[begin Provided data]
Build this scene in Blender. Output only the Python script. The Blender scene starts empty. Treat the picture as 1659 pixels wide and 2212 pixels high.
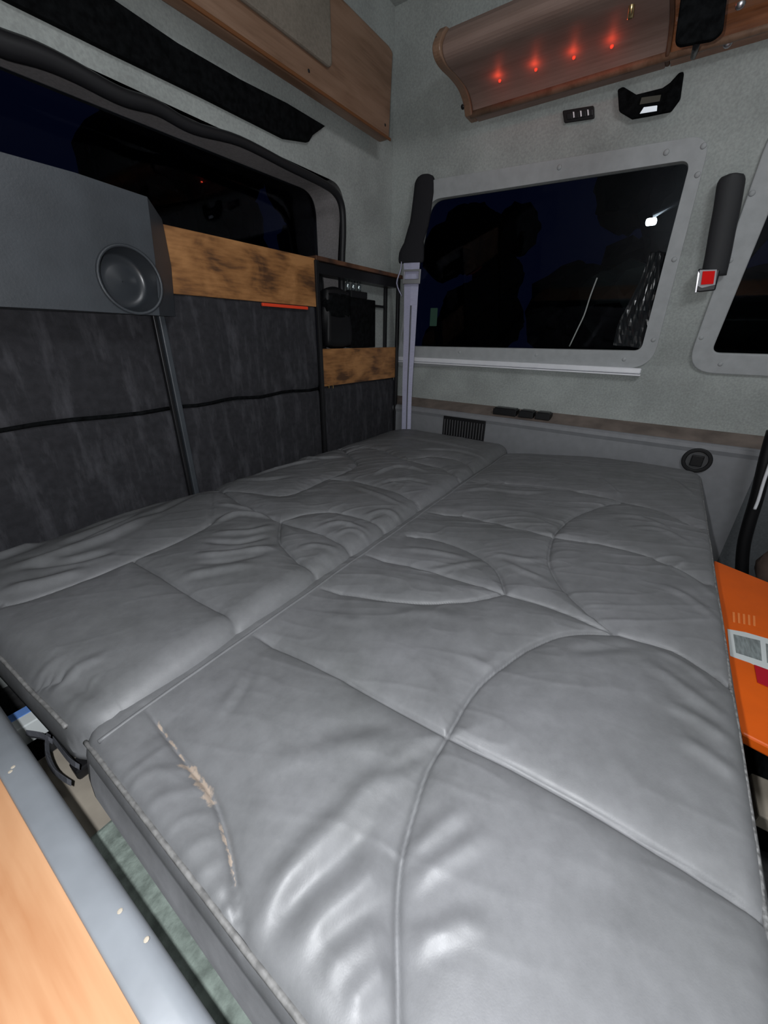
import bpy, bmesh, math, random
import numpy as np
from mathutils import Vector, Matrix
from mathutils.geometry import tessellate_polygon
random.seed(7); rng = np.random.RandomState(3)
C = bpy.context.scene.collection
CAMZ = 0.95
F, CX, CY = 834.0, 829.5, 1106.0
R = np.array([[0.5713742384404845, 0.33356387484094374, 0.7498443978904235],
              [-0.8205565626736159, 0.24864668214257457, 0.5146472140337981],
              [0.014778602769440125, 0.9093459016571114, -0.4157783352215437]])
CAM = Vector((0, 0, CAMZ))

# ------------------------------------------------------------ geometry of the van
def ray(x, y):
    v = R @ np.array([x - CX, CY - y, F])
    return Vector(v / np.linalg.norm(v))
def PX(x, y, X): v = ray(x, y); return CAM + v * (X / v.x)
def PY(x, y, Y): v = ray(x, y); return CAM + v * (Y / v.y)
def PZ(x, y, z): v = ray(x, y); return CAM + v * ((z - CAMZ) / v.z)
SX, SK, SF = 2.08, 0.18, -0.10          # side wall: plane, lean, height where the lean begins
def XS(zr): return SX - SK * max(0, zr - SF)
def S(x, y, off=0.0):                    # meets the side wall (off = distance in front of it)
    v = ray(x, y)
    t = (SX + SK * SF - off) / (v.x + SK * v.z)
    if (v * t).z < SF: t = (SX - off) / v.x
    return CAM + v * t
RY, RK, RF = 1.36, 0.12, 0.30
def YR(zr): return RY - RK * max(0, zr - RF)
def Q(x, y, off=0.0):                    # meets the rear wall
    v = ray(x, y)
    t = (RY + RK * RF - off) / (v.y + RK * v.z)
    if (v * t).z < RF: t = (RY - off) / v.y
    return CAM + v * t
def BED(x, y):                           # meets the bed's upper side
    v = ray(x, y)
    t = -0.46 / (v.z + 0.0714 * v.y)
    if (v * t).y > 0.52: t = -0.487 / v.z
    return CAM + v * t

# ------------------------------------------------------------ materials
def mat(name, col, rough=0.6, metal=0.0, noise=0.0, nscale=20, bump=0.0, bscale=200, spec=0.5, emit=None, estr=0, col2=None, stretch=(1,1,1), detail=4, coat=0.0, bdist=0.002):
    m = bpy.data.materials.new(name); m.use_nodes = True
    nt = m.node_tree; b = nt.nodes['Principled BSDF']
    b.inputs['Base Color'].default_value = (*col, 1); b.inputs['Roughness'].default_value = rough
    b.inputs['Metallic'].default_value = metal; b.inputs['Specular IOR Level'].default_value = spec
    b.inputs['Coat Weight'].default_value = coat
    if emit: b.inputs['Emission Color'].default_value = (*emit, 1); b.inputs['Emission Strength'].default_value = estr
    tc = nt.nodes.new('ShaderNodeTexCoord'); mp = nt.nodes.new('ShaderNodeMapping'); mp.inputs['Scale'].default_value = stretch
    nt.links.new(tc.outputs['Object'], mp.inputs['Vector'])
    if noise or col2:
        n = nt.nodes.new('ShaderNodeTexNoise'); n.inputs['Scale'].default_value = nscale; n.inputs['Detail'].default_value = detail
        nt.links.new(mp.outputs[0], n.inputs['Vector'])
        r = nt.nodes.new('ShaderNodeValToRGB')
        c2 = col2 if col2 else tuple(c * (1 - noise) for c in col)
        c1 = col if col2 else tuple(min(1, c * (1 + noise)) for c in col)
        r.color_ramp.elements[0].position = 0.35; r.color_ramp.elements[1].position = 0.65
        r.color_ramp.elements[0].color = (*c2, 1); r.color_ramp.elements[1].color = (*c1, 1)
        nt.links.new(n.outputs['Fac'], r.inputs[0]); nt.links.new(r.outputs[0], b.inputs['Base Color'])
    if bump:
        n2 = nt.nodes.new('ShaderNodeTexNoise'); n2.inputs['Scale'].default_value = bscale; n2.inputs['Detail'].default_value = 3
        nt.links.new(mp.outputs[0], n2.inputs['Vector'])
        bp = nt.nodes.new('ShaderNodeBump'); bp.inputs['Strength'].default_value = bump; bp.inputs['Distance'].default_value = bdist
        nt.links.new(n2.outputs['Fac'], bp.inputs['Height']); nt.links.new(bp.outputs[0], b.inputs['Normal'])
    return m
def fabric_mat(name, col, var=0.12):
    """brushed trim fabric: blotchy nap plus a fine speckle"""
    m = mat(name, col, 0.95, noise=var, nscale=5, bump=0.2, bscale=220, spec=0.15, detail=6)
    nt = m.node_tree; b = nt.nodes['Principled BSDF']
    src = b.inputs['Base Color'].links[0].from_socket
    tc = nt.nodes.new('ShaderNodeTexCoord')
    n = nt.nodes.new('ShaderNodeTexNoise'); n.inputs['Scale'].default_value = 140; n.inputs['Detail'].default_value = 2
    nt.links.new(tc.outputs['Object'], n.inputs['Vector'])
    r = nt.nodes.new('ShaderNodeMapRange'); r.inputs['From Min'].default_value = 0.3; r.inputs['From Max'].default_value = 0.7
    r.inputs['To Min'].default_value = 0.88; r.inputs['To Max'].default_value = 1.1
    mx = nt.nodes.new('ShaderNodeMix'); mx.data_type = 'RGBA'; mx.blend_type = 'MULTIPLY'; mx.inputs[0].default_value = 1
    nt.links.new(n.outputs['Fac'], r.inputs[0]); nt.links.new(src, mx.inputs[6]); nt.links.new(r.outputs[0], mx.inputs[7])
    nt.links.new(mx.outputs[2], b.inputs['Base Color'])
    return m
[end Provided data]
§ **Exercise requirements**
Leave out the pictures and print every line of the data exactly.

§ **Exercise response**
Build this scene in Blender. Output only the Python script. The Blender scene starts empty. Treat the picture as 1659 pixels wide and 2212 pixels high.
import bpy, bmesh, math, random
import numpy as np
from mathutils import Vector, Matrix
from mathutils.geometry import tessellate_polygon
random.seed(7); rng = np.random.RandomState(3)
C = bpy.context.scene.collection
CAMZ = 0.95
F, CX, CY = 834.0, 829.5, 1106.0
R = np.array([[0.5713742384404845, 0.33356387484094374, 0.7498443978904235],
              [-0.8205565626736159, 0.24864668214257457, 0.5146472140337981],
              [0.014778602769440125, 0.9093459016571114, -0.4157783352215437]])
CAM = Vector((0, 0, CAMZ))

# ------------------------------------------------------------ geometry of the van
def ray(x, y):
    v = R @ np.array([x - CX, CY - y, F])
    return Vector(v / np.linalg.norm(v))
def PX(x, y, X): v = ray(x, y); return CAM + v * (X / v.x)
def PY(x, y, Y): v = ray(x, y); return CAM + v * (Y / v.y)
def PZ(x, y, z): v = ray(x, y); return CAM + v * ((z - CAMZ) / v.z)
SX, SK, SF = 2.08, 0.18, -0.10          # side wall: plane, lean, height where the lean begins
def XS(zr): return SX - SK * max(0, zr - SF)
def S(x, y, off=0.0):                    # meets the side wall (off = distance in front of it)
    v = ray(x, y)
    t = (SX + SK * SF - off) / (v.x + SK * v.z)
    if (v * t).z < SF: t = (SX - off) / v.x
    return CAM + v * t
RY, RK, RF = 1.36, 0.12, 0.30
def YR(zr): return RY - RK * max(0, zr - RF)
def Q(x, y, off=0.0):                    # meets the rear wall
    v = ray(x, y)
    t = (RY + RK * RF - off) / (v.y + RK * v.z)
    if (v * t).z < RF: t = (RY - off) / v.y
    return CAM + v * t
def BED(x, y):                           # meets the bed's upper side
    v = ray(x, y)
    t = -0.46 / (v.z + 0.0714 * v.y)
    if (v * t).y > 0.52: t = -0.487 / v.z
    return CAM + v * t

# ------------------------------------------------------------ materials
def mat(name, col, rough=0.6, metal=0.0, noise=0.0, nscale=20, bump=0.0, bscale=200, spec=0.5, emit=None, estr=0, col2=None, stretch=(1,1,1), detail=4, coat=0.0, bdist=0.002):
    m = bpy.data.materials.new(name); m.use_nodes = True
    nt = m.node_tree; b = nt.nodes['Principled BSDF']
    b.inputs['Base Color'].default_value = (*col, 1); b.inputs['Roughness'].default_value = rough
    b.inputs['Metallic'].default_value = metal; b.inputs['Specular IOR Level'].default_value = spec
    b.inputs['Coat Weight'].default_value = coat
    if emit: b.inputs['Emission Color'].default_value = (*emit, 1); b.inputs['Emission Strength'].default_value = estr
    tc = nt.nodes.new('ShaderNodeTexCoord'); mp = nt.nodes.new('ShaderNodeMapping'); mp.inputs['Scale'].default_value = stretch
    nt.links.new(tc.outputs['Object'], mp.inputs['Vector'])
    if noise or col2:
        n = nt.nodes.new('ShaderNodeTexNoise'); n.inputs['Scale'].default_value = nscale; n.inputs['Detail'].default_value = detail
        nt.links.new(mp.outputs[0], n.inputs['Vector'])
        r = nt.nodes.new('ShaderNodeValToRGB')
        c2 = col2 if col2 else tuple(c * (1 - noise) for c in col)
        c1 = col if col2 else tuple(min(1, c * (1 + noise)) for c in col)
        r.color_ramp.elements[0].position = 0.35; r.color_ramp.elements[1].position = 0.65
        r.color_ramp.elements[0].color = (*c2, 1); r.color_ramp.elements[1].color = (*c1, 1)
        nt.links.new(n.outputs['Fac'], r.inputs[0]); nt.links.new(r.outputs[0], b.inputs['Base Color'])
    if bump:
        n2 = nt.nodes.new('ShaderNodeTexNoise'); n2.inputs['Scale'].default_value = bscale; n2.inputs['Detail'].default_value = 3
        nt.links.new(mp.outputs[0], n2.inputs['Vector'])
        bp = nt.nodes.new('ShaderNodeBump'); bp.inputs['Strength'].default_value = bump; bp.inputs['Distance'].default_value = bdist
        nt.links.new(n2.outputs['Fac'], bp.inputs['Height']); nt.links.new(bp.outputs[0], b.inputs['Normal'])
    return m
def fabric_mat(name, col, var=0.12):
    """brushed trim fabric: blotchy nap plus a fine speckle"""
    m = mat(name, col, 0.95, noise=var, nscale=5, bump=0.2, bscale=220, spec=0.15, detail=6)
    nt = m.node_tree; b = nt.nodes['Principled BSDF']
    src = b.inputs['Base Color'].links[0].from_socket
    tc = nt.nodes.new('ShaderNodeTexCoord')
    n = nt.nodes.new('ShaderNodeTexNoise'); n.inputs['Scale'].default_value = 140; n.inputs['Detail'].default_value = 2
    nt.links.new(tc.outputs['Object'], n.inputs['Vector'])
    r = nt.nodes.new('ShaderNodeMapRange'); r.inputs['From Min'].default_value = 0.3; r.inputs['From Max'].default_value = 0.7
    r.inputs['To Min'].default_value = 0.88; r.inputs['To Max'].default_value = 1.1
    mx = nt.nodes.new('ShaderNodeMix'); mx.data_type = 'RGBA'; mx.blend_type = 'MULTIPLY'; mx.inputs[0].default_value = 1
    nt.links.new(n.outputs['Fac'], r.inputs[0]); nt.links.new(src, mx.inputs[6]); nt.links.new(r.outputs[0], mx.inputs[7])
    nt.links.new(mx.outputs[2], b.inputs['Base Color'])
    return m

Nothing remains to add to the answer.